EXERCISE DIRECTIONS
Where a line below holds the string "picture", copy that line.

THE INPUT

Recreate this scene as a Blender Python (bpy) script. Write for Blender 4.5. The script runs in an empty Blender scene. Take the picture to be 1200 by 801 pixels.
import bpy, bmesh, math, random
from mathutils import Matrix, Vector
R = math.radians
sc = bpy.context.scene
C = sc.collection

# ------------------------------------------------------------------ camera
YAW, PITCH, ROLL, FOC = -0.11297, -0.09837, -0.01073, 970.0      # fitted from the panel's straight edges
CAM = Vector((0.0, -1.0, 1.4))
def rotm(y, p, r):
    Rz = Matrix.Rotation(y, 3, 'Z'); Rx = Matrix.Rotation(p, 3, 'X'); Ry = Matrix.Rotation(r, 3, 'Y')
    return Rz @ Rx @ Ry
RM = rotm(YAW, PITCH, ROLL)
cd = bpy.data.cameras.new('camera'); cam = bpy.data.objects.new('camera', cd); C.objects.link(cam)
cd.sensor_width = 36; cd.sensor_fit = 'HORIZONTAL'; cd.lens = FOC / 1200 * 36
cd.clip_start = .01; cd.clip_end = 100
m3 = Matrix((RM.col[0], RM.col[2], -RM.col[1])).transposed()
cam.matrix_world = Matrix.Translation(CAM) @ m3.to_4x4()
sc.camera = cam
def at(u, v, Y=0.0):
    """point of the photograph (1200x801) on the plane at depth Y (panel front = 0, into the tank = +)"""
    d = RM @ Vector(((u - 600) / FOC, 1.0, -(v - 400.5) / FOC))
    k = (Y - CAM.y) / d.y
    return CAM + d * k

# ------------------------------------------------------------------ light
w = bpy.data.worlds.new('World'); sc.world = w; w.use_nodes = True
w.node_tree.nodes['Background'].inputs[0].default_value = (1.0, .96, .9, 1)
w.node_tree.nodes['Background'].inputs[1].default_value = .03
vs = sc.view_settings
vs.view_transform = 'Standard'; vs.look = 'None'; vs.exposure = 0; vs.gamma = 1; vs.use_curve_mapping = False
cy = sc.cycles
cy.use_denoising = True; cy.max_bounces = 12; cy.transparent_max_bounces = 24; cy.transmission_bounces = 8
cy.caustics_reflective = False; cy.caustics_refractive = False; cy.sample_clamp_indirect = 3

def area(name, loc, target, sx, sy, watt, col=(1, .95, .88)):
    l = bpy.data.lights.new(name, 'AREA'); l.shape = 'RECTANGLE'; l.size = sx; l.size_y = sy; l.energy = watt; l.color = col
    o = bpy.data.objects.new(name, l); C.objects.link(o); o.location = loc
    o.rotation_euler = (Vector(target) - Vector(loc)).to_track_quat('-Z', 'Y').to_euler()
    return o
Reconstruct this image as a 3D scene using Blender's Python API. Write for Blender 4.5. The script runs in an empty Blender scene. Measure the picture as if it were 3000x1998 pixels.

THE RESPONSE
Recreate this scene as a Blender Python (bpy) script. Write for Blender 4.5. The script runs in an empty Blender scene. Take the picture to be 1200 by 801 pixels.
Reconstruct this image as a 3D scene using Blender's Python API. Write for Blender 4.5. The script runs in an empty Blender scene. Measure the picture as if it were 3000x1998 pixels.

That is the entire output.